• _Required work_
The required output consists solely of the lines from the top of the listing through the line containing "F = 740.0; CX", transcribed exactly.

• _Source data_

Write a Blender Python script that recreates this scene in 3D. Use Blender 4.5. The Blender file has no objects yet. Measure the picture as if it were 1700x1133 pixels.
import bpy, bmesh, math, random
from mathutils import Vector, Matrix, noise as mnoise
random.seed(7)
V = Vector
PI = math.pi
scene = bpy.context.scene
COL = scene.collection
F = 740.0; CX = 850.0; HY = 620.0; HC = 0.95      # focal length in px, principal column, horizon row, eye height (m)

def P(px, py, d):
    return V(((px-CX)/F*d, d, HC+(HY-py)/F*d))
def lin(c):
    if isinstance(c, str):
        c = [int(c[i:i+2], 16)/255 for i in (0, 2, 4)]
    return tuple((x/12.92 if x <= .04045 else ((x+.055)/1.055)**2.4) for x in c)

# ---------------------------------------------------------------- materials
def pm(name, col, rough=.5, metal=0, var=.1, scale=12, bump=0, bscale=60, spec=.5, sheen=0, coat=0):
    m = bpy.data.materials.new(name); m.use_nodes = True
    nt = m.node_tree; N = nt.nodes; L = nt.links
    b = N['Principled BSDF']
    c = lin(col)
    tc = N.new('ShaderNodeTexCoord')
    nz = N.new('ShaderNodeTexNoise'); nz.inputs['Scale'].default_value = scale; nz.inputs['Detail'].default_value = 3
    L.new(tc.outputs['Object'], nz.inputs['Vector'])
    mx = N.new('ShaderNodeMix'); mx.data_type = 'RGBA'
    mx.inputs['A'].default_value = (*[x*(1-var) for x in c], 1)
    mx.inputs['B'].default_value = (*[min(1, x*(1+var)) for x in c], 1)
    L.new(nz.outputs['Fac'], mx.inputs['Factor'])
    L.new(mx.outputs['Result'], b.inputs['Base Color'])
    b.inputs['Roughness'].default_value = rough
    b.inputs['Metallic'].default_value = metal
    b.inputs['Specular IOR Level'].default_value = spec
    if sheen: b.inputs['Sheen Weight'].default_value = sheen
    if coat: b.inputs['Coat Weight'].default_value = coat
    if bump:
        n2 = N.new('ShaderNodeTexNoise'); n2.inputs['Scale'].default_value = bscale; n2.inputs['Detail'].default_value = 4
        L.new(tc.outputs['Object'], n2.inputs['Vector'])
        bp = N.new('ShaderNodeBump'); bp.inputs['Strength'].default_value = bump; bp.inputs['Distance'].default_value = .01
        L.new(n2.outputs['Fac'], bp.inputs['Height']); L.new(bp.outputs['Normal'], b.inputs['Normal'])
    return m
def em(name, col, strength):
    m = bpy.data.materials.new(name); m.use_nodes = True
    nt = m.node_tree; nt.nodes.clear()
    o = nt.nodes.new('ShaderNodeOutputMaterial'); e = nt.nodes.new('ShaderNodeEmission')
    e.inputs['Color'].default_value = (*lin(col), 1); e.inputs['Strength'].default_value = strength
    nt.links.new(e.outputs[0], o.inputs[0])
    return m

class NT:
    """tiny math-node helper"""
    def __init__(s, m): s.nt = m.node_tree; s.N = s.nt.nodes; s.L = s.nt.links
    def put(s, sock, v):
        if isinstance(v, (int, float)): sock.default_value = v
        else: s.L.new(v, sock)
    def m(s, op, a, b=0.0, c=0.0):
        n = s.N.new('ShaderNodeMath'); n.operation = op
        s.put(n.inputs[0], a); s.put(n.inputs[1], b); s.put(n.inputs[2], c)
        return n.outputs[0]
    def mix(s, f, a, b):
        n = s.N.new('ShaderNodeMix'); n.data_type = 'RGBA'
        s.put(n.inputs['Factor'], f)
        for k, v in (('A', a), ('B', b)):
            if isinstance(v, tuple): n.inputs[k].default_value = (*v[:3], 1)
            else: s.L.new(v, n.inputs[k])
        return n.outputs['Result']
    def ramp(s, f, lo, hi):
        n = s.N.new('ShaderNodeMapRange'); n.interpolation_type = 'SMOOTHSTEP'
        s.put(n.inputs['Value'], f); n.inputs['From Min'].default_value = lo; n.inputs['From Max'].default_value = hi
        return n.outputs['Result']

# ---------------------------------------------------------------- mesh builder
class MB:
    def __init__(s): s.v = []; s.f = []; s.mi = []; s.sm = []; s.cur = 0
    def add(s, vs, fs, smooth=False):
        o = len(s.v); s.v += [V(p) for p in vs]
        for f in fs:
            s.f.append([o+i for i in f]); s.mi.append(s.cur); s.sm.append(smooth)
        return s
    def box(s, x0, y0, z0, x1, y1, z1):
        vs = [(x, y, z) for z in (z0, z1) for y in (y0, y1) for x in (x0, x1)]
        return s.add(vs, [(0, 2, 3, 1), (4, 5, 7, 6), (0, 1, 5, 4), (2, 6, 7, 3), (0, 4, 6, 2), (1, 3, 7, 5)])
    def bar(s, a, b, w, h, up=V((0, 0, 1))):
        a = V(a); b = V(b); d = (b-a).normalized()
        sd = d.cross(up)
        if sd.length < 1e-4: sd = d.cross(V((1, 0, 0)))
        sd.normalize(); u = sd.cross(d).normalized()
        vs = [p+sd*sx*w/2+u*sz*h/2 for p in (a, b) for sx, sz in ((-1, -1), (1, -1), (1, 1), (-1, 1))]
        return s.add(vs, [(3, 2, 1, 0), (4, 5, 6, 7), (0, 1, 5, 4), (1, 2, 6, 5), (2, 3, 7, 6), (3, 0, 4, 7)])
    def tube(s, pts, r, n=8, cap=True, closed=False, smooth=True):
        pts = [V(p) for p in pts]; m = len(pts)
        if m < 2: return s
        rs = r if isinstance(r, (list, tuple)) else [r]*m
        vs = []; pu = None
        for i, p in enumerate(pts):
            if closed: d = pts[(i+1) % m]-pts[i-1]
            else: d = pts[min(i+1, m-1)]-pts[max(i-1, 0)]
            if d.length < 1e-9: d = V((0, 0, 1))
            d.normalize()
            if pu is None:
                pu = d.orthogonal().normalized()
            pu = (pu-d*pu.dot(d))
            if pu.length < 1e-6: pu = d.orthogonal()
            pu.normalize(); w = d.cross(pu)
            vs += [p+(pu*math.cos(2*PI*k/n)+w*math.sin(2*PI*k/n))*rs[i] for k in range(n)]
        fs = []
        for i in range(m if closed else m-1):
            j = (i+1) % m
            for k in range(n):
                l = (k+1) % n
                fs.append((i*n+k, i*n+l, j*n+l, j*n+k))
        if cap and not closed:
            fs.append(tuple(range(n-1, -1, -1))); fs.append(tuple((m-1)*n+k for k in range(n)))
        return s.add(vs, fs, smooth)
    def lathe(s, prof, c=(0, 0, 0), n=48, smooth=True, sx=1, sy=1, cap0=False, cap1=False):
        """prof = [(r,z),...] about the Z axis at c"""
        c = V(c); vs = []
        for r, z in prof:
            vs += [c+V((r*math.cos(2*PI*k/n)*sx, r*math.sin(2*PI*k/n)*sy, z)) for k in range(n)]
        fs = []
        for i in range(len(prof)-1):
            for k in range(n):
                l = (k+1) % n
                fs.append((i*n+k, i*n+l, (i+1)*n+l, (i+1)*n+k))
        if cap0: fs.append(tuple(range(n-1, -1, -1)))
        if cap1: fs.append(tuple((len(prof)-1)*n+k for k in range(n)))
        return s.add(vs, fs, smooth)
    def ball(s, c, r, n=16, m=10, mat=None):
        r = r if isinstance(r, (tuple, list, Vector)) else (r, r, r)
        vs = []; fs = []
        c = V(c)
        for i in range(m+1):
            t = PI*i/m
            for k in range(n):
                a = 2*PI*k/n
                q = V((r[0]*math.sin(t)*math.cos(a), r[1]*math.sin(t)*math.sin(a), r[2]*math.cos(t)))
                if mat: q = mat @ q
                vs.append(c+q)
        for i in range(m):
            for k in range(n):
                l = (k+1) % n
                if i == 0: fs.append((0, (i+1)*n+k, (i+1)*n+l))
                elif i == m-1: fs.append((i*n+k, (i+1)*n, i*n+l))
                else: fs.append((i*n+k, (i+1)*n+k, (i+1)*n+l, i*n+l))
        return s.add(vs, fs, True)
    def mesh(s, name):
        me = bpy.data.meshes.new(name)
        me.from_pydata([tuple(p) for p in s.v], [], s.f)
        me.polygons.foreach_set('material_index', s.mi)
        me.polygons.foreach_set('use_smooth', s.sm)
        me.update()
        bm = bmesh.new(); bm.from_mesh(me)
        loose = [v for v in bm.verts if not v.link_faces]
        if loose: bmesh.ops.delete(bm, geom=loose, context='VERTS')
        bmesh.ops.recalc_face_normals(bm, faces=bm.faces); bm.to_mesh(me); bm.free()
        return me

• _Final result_
Write a Blender Python script that recreates this scene in 3D. Use Blender 4.5. The Blender file has no objects yet. Measure the picture as if it were 1700x1133 pixels.
import bpy, bmesh, math, random
from mathutils import Vector, Matrix, noise as mnoise
random.seed(7)
V = Vector
PI = math.pi
scene = bpy.context.scene
COL = scene.collection
F = 740.0; CX = 850.0; HY = 620.0; HC = 0.95      # focal length in px, principal column, horizon row, eye height (m)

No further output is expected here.